Neither you, Markus, nor Paul has posted an example in which one of the 
majority defensive strategy criteria SFC, GSFC, WDSC, or SDSC, is ambiguous 
about whether a method passes or fails.

A need for certain wording improvements in FBC as pointed out, and the 
improvements were made. Such suggestions are always welcome.

For instance, in recent postings I've shown that Margins fails WDSC, 
Approval passes WDSC, and that BeatpathWinner passes WDSC and SFC.

More such demonstrations will be posted.


You said:

"The majority might need to vote in morse code" is not a very meaningful
guarantee.

I reply:

It certainly is not a meaningful guarantee. In fact it isn't a guarantee at 
all. It's an expression of the non-offering of a guarantee that you want, 
and that must be very important to you.

Youir point, presumably, is that WDSC doesn't guarantee that a majority who 
prefer X to Y won't need to vote in Morse code in order to ensure that Y 
won't win.

No, but why should it? WDSC guarantees that those voters won't need to 
reverse a preference.

Perhaps you'd like my criteria to require that a method guarantee everything 
that you'd like in a method, but that's not how criteria work: Different 
criteria require different guarantees. That's why we have various criteria, 
instead of just one.

It works like this: If there's something that seems important to me, that a 
method should guarantee, then I write a criterion requiring that guarantee. 
Then, if there's something different that you want a method to guarantee, 
you (but not I) write a criterion to require that guarantee.

Millions of voters reverse their preferences in our elections, out of 
perceived strategic need, thereby concealing what they want. I suggest that 
that isn't good for democracy. You must not think that's important, because 
you say that it isn't useful to  state conditions under which it can be 
guaranteed that it won't happen. To each their own; There's no reason why 
what I consider important should be important to you. But you must 
understand that the reverse is true also.

As I said, it's unreasonable to expect one criterion to guarantee 
everything. That's why we have more than one criterion.

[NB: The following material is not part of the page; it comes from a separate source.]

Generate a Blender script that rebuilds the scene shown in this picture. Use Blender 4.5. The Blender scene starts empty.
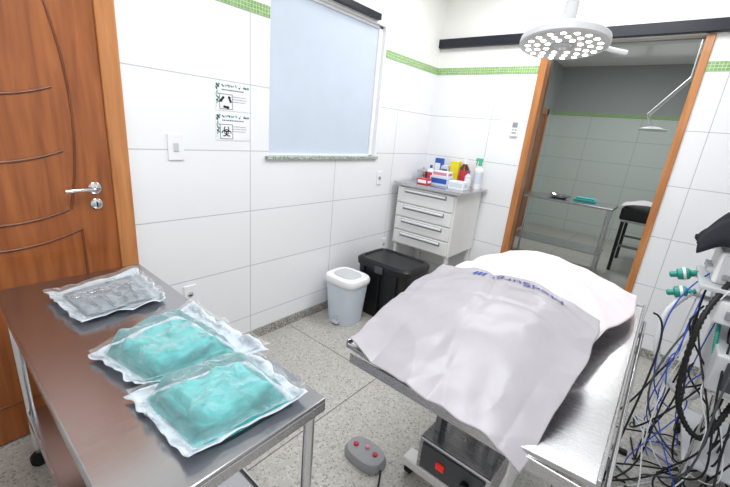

To you it would be terrible if some as-yet unknown method required that 
majority to alternate ">"  and "=", or to spell out "WDSC" in Morse code 
with ">" and "=".  Maybe. I can't say that that is something that has 
worried anyone but you. I'm not denying that that is important to you. Your 
feelings about what is very important to you are valid, and they are _not_ 
wrong.

Maybe you, or some other relentless crusader-for-justice will write a 
criterion that requries that methods protect us against those serious 
dangers. Maybe you, or that other crusader, will even find a method that 
fails that criterion, or explain to us what you mean by a "silly way of 
voting".

You say that you don't have anything that you want me to do, and yet you're 
complaining because of something that I haven't done: I haven't written a 
criterion that says that a majority who prefer X to Y should have a way of 
voting that will ensure that Y won't win, without alternately voting ">" and 
""=" or voting in Morse code.

And, it's at that point in this cyclic repetition that I again suggest that 
if you want such a criterion, then you need to write it yourself.